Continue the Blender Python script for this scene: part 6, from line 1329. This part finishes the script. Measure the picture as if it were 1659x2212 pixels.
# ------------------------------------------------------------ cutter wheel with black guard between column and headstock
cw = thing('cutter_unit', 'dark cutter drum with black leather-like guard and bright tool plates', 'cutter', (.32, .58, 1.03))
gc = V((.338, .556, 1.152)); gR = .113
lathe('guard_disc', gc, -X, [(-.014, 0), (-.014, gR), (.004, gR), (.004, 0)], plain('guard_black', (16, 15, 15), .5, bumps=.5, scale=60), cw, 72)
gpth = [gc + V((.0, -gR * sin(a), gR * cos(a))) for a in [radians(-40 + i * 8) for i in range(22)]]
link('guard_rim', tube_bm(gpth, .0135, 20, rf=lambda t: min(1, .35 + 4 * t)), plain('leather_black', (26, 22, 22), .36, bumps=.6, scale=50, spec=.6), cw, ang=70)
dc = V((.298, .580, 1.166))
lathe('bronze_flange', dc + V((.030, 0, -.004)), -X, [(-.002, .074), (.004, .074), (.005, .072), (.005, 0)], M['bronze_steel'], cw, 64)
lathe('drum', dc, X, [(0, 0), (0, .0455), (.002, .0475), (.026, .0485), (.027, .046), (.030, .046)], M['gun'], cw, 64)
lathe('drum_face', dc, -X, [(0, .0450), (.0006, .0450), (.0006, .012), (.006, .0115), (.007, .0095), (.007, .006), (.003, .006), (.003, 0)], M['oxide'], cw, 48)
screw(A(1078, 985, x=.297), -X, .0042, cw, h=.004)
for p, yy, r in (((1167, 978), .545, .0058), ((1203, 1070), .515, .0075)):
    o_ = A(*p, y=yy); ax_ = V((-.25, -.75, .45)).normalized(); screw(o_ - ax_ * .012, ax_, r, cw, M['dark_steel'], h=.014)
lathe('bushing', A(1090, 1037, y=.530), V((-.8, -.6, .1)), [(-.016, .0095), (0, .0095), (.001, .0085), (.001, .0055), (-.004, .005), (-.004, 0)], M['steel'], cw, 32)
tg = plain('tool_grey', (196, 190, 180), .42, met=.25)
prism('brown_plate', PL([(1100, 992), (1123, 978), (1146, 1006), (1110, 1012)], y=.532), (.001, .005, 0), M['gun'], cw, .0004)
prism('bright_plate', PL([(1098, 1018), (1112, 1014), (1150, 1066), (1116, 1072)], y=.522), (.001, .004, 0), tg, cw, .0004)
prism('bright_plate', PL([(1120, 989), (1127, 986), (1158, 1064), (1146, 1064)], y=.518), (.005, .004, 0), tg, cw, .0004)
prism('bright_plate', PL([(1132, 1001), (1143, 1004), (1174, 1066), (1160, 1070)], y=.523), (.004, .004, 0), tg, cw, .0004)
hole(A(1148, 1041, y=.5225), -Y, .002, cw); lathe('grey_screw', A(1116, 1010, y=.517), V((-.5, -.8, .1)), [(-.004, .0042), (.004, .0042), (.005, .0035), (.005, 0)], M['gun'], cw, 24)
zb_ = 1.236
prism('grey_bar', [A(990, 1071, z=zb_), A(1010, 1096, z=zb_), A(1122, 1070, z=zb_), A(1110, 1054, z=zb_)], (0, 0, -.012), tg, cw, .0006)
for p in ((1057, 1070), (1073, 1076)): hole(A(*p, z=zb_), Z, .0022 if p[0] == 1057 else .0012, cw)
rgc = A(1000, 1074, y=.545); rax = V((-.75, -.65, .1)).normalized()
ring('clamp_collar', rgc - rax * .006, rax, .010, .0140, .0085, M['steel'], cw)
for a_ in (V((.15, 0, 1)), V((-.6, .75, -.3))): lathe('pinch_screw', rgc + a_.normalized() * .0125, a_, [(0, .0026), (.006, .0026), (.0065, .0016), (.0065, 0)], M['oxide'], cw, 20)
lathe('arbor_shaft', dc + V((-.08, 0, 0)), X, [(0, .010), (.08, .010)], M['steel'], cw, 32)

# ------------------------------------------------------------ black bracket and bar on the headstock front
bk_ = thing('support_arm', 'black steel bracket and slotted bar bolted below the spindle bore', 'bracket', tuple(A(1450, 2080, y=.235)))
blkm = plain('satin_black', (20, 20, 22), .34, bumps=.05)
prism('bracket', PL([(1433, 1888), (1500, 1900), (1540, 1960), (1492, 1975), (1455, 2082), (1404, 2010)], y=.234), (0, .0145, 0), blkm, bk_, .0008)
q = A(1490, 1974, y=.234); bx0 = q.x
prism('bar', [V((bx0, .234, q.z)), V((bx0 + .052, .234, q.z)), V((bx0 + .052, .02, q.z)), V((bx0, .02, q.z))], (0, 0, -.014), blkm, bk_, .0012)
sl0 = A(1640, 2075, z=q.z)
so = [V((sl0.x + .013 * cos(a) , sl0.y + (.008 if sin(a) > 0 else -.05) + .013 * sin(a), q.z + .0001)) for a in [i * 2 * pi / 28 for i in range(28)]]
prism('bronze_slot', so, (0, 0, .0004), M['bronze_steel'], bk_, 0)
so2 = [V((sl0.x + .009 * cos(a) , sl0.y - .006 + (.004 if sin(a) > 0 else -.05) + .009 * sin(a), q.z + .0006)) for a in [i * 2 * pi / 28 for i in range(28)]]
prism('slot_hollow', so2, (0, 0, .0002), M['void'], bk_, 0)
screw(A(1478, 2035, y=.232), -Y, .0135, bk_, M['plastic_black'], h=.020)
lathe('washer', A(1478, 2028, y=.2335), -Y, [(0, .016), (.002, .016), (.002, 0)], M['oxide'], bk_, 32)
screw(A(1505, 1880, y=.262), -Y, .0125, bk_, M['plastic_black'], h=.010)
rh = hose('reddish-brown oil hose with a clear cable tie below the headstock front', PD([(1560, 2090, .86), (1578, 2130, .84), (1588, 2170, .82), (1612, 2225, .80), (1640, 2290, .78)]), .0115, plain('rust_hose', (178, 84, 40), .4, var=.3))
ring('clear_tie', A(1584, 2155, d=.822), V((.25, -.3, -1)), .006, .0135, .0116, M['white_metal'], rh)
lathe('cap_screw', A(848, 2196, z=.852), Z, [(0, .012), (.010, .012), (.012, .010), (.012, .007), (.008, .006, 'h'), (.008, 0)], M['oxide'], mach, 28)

* WHAT IS EXPECTED
Set down the listing in full, keeping every word exactly as it is.

* REPLY TO THE EXERCISE
Continue the Blender Python script for this scene: part 6, from line 1329. This part finishes the script. Measure the picture as if it were 1659x2212 pixels.
# ------------------------------------------------------------ cutter wheel with black guard between column and headstock
cw = thing('cutter_unit', 'dark cutter drum with black leather-like guard and bright tool plates', 'cutter', (.32, .58, 1.03))
gc = V((.338, .556, 1.152)); gR = .113
lathe('guard_disc', gc, -X, [(-.014, 0), (-.014, gR), (.004, gR), (.004, 0)], plain('guard_black', (16, 15, 15), .5, bumps=.5, scale=60), cw, 72)
gpth = [gc + V((.0, -gR * sin(a), gR * cos(a))) for a in [radians(-40 + i * 8) for i in range(22)]]
link('guard_rim', tube_bm(gpth, .0135, 20, rf=lambda t: min(1, .35 + 4 * t)), plain('leather_black', (26, 22, 22), .36, bumps=.6, scale=50, spec=.6), cw, ang=70)
dc = V((.298, .580, 1.166))
lathe('bronze_flange', dc + V((.030, 0, -.004)), -X, [(-.002, .074), (.004, .074), (.005, .072), (.005, 0)], M['bronze_steel'], cw, 64)
lathe('drum', dc, X, [(0, 0), (0, .0455), (.002, .0475), (.026, .0485), (.027, .046), (.030, .046)], M['gun'], cw, 64)
lathe('drum_face', dc, -X, [(0, .0450), (.0006, .0450), (.0006, .012), (.006, .0115), (.007, .0095), (.007, .006), (.003, .006), (.003, 0)], M['oxide'], cw, 48)
screw(A(1078, 985, x=.297), -X, .0042, cw, h=.004)
for p, yy, r in (((1167, 978), .545, .0058), ((1203, 1070), .515, .0075)):
    o_ = A(*p, y=yy); ax_ = V((-.25, -.75, .45)).normalized(); screw(o_ - ax_ * .012, ax_, r, cw, M['dark_steel'], h=.014)
lathe('bushing', A(1090, 1037, y=.530), V((-.8, -.6, .1)), [(-.016, .0095), (0, .0095), (.001, .0085), (.001, .0055), (-.004, .005), (-.004, 0)], M['steel'], cw, 32)
tg = plain('tool_grey', (196, 190, 180), .42, met=.25)
prism('brown_plate', PL([(1100, 992), (1123, 978), (1146, 1006), (1110, 1012)], y=.532), (.001, .005, 0), M['gun'], cw, .0004)
prism('bright_plate', PL([(1098, 1018), (1112, 1014), (1150, 1066), (1116, 1072)], y=.522), (.001, .004, 0), tg, cw, .0004)
prism('bright_plate', PL([(1120, 989), (1127, 986), (1158, 1064), (1146, 1064)], y=.518), (.005, .004, 0), tg, cw, .0004)
prism('bright_plate', PL([(1132, 1001), (1143, 1004), (1174, 1066), (1160, 1070)], y=.523), (.004, .004, 0), tg, cw, .0004)
hole(A(1148, 1041, y=.5225), -Y, .002, cw); lathe('grey_screw', A(1116, 1010, y=.517), V((-.5, -.8, .1)), [(-.004, .0042), (.004, .0042), (.005, .0035), (.005, 0)], M['gun'], cw, 24)
zb_ = 1.236
prism('grey_bar', [A(990, 1071, z=zb_), A(1010, 1096, z=zb_), A(1122, 1070, z=zb_), A(1110, 1054, z=zb_)], (0, 0, -.012), tg, cw, .0006)
for p in ((1057, 1070), (1073, 1076)): hole(A(*p, z=zb_), Z, .0022 if p[0] == 1057 else .0012, cw)
rgc = A(1000, 1074, y=.545); rax = V((-.75, -.65, .1)).normalized()
ring('clamp_collar', rgc - rax * .006, rax, .010, .0140, .0085, M['steel'], cw)
for a_ in (V((.15, 0, 1)), V((-.6, .75, -.3))): lathe('pinch_screw', rgc + a_.normalized() * .0125, a_, [(0, .0026), (.006, .0026), (.0065, .0016), (.0065, 0)], M['oxide'], cw, 20)
lathe('arbor_shaft', dc + V((-.08, 0, 0)), X, [(0, .010), (.08, .010)], M['steel'], cw, 32)

# ------------------------------------------------------------ black bracket and bar on the headstock front
bk_ = thing('support_arm', 'black steel bracket and slotted bar bolted below the spindle bore', 'bracket', tuple(A(1450, 2080, y=.235)))
blkm = plain('satin_black', (20, 20, 22), .34, bumps=.05)
prism('bracket', PL([(1433, 1888), (1500, 1900), (1540, 1960), (1492, 1975), (1455, 2082), (1404, 2010)], y=.234), (0, .0145, 0), blkm, bk_, .0008)
q = A(1490, 1974, y=.234); bx0 = q.x
prism('bar', [V((bx0, .234, q.z)), V((bx0 + .052, .234, q.z)), V((bx0 + .052, .02, q.z)), V((bx0, .02, q.z))], (0, 0, -.014), blkm, bk_, .0012)
sl0 = A(1640, 2075, z=q.z)
so = [V((sl0.x + .013 * cos(a) , sl0.y + (.008 if sin(a) > 0 else -.05) + .013 * sin(a), q.z + .0001)) for a in [i * 2 * pi / 28 for i in range(28)]]
prism('bronze_slot', so, (0, 0, .0004), M['bronze_steel'], bk_, 0)
so2 = [V((sl0.x + .009 * cos(a) , sl0.y - .006 + (.004 if sin(a) > 0 else -.05) + .009 * sin(a), q.z + .0006)) for a in [i * 2 * pi / 28 for i in range(28)]]
prism('slot_hollow', so2, (0, 0, .0002), M['void'], bk_, 0)
screw(A(1478, 2035, y=.232), -Y, .0135, bk_, M['plastic_black'], h=.020)
lathe('washer', A(1478, 2028, y=.2335), -Y, [(0, .016), (.002, .016), (.002, 0)], M['oxide'], bk_, 32)
screw(A(1505, 1880, y=.262), -Y, .0125, bk_, M['plastic_black'], h=.010)
rh = hose('reddish-brown oil hose with a clear cable tie below the headstock front', PD([(1560, 2090, .86), (1578, 2130, .84), (1588, 2170, .82), (1612, 2225, .80), (1640, 2290, .78)]), .0115, plain('rust_hose', (178, 84, 40), .4, var=.3))
ring('clear_tie', A(1584, 2155, d=.822), V((.25, -.3, -1)), .006, .0135, .0116, M['white_metal'], rh)
lathe('cap_screw', A(848, 2196, z=.852), Z, [(0, .012), (.010, .012), (.012, .010), (.012, .007), (.008, .006, 'h'), (.008, 0)], M['oxide'], mach, 28)